The Headless Mule tales have much in common with
the idea of a headless horseman, shown here celebrating
a goal at the mythical bogeymen polo match against the
Bonnacon, a horse/bull hybrid with the ability to emit
flaming dung, an elusive trait that has made this
creature a vital element of the the heraldic James Bond
crest


A final intriguing creature is the Japanese Konaki-jijī, which is apparently "an infant spirit that cries until it is picked up, then increases its weight and crushes its victim," which seems to be rather unsportsmanlike, although myths like this make Big Man Japan perhaps three percent more coherent. I also like that Wikipedia has a list of legendary creatures by type including categories such as Myslenski favorite Hybrids, Animals, Demons, the wonderfully vague Creatures associated with Concepts, and, under the "Shapeshifter" heading, the artfully descriptive "Existent non-human turn into a human."

PROFESSIONAL FOOTBALL

The Bears' preseason is well underway as they find themselves as a major national story due to the acquisition of Jay Cutler and the return of Kyle Orton to his protected mountain habitat. Quarterbacks have been dominating the news all offseason with the dramatic reinstatement of Michael Vick and the endlessly entertaining Brett Favre Vacillation Spectacular, which will be taking over for Tommy Bartlett's Waterski show until Lake Delton again exists.

Wisconsin Dells entrepreneur Tommy Bartlett offered a wholesome waterski
extravaganza and a gruesome portend of the coming robot apocalypse


As Favre has tortured me and my people for the football equivalent of generations, it is good to see the media finally turning on him, although I admit that I will immediately become a Favre fan if he calls a press conference and announces his retirement by following this precise sequence.
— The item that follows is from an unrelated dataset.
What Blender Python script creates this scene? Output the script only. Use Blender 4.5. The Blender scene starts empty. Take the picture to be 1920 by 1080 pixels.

That is also how I exit all rooms on occasions when I am accompanied by my personal funk band, or when I need to get to the bridge.

Jack Webb's soul singing career was cut short after he disastrously
pleaded with the audience to "keep your hands near the ground and
shake them like you're gravely concerned."


So prepare your weekend tailgates for the impending crushing of Towson with your own hybrid creatures: a bacon cheeseburger, the Madden favorite Turducken, and an Upton Sinclair style Chicago hotdog made from pigs, factory scrapings, and body parts from Eastern European immigrants. Now allow me to make my exit as soon as the rest of the Good Time Funk All-Star Hot Pants Good God Y'alls get out of their van.

2 comments:

Rodger said...

with each passing day i become more and more convinced that skip myslenski is in fact ghostwriting for that state-run turkmen paper that published the article about the president hopping on a jewelry-bedecked horse and flying away on a helicopter.

Graham Filler said...

1. I was sure the Skip article was some kind of parody until he started quoting the players and coaches. Bob Dole loves football! Bob Dole needs a nap.

2. This blog is pretty damn amazing.